Moving on to address the language of the law, Harjo contrasted western legal thinking with Native American modes of thought. The former emphasized Rights, the latter Responsibilities; the former stressed Property, the latter Obligation; the former gave priority to Title, the latter the Authority to do something; and the former codified Entitlement, whereas the latter afforded certain Privileges to some of its members. NAGPRA was, in her view, a piece of legislation which deployed the western legal language of rights, property and control, though the wording of the law served as a mean to authorise and enable Native Americans to exercise their fiduciary obligations vis-à-vis their cultures. According to Harjo, NAGPRA restored the ‘prior and primary rights’ to protect Native American cultures against commodification and misappropriation.

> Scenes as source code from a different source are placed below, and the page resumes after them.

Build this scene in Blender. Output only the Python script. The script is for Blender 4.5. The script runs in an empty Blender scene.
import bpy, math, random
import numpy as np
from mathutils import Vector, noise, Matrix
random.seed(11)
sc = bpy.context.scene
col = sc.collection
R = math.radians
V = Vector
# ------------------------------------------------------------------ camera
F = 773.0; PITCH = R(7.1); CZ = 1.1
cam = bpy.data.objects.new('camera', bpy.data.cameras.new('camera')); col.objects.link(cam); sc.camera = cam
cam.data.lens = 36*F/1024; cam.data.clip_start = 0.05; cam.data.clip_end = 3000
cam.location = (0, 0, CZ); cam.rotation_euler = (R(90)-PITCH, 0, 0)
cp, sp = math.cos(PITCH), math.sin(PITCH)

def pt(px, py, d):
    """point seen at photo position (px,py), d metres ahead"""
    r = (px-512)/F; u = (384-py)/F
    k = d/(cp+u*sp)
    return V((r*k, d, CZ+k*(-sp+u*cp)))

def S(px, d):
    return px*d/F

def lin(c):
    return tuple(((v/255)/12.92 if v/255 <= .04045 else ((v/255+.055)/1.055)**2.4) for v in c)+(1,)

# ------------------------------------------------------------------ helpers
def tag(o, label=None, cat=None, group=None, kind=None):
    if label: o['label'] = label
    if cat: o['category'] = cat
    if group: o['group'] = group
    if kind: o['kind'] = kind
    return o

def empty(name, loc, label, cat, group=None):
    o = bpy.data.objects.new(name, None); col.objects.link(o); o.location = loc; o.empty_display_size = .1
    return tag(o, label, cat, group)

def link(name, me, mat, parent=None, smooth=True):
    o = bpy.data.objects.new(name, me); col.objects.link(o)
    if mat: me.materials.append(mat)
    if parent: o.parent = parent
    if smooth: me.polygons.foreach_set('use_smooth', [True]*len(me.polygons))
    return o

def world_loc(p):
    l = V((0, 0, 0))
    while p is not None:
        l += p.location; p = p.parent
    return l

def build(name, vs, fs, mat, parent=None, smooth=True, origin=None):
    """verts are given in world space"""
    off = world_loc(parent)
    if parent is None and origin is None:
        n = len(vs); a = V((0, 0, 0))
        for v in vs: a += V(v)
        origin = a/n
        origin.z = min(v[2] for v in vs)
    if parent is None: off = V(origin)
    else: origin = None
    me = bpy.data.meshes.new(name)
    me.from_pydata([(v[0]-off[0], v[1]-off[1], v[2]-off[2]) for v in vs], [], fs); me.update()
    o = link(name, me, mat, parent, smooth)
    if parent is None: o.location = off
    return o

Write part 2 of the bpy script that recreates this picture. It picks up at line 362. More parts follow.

Overall, the Symposium gravitated into a post- NAGPRA debate. Behind legalistic questions specific to NAGPRA loomed the much larger question of whether NAGPRA was applicable to intangible cultural heritage. This question remained unanswered throughout the Symposium, which ultimately returned to the central issue contended by the two keynote speakers (Brown and Harjo), namely whether the best approach to the relation between intangible cultural heritage and intellectual property is a uniform legal regime as advocated by Harjo, or an ad hoc negotiated and flexible benefit sharing approach advanced by Brown. In terms of international comparisons, the interesting question is whether this very close coupling of intangible cultural heritage with intellectual property rights is specific to the United States.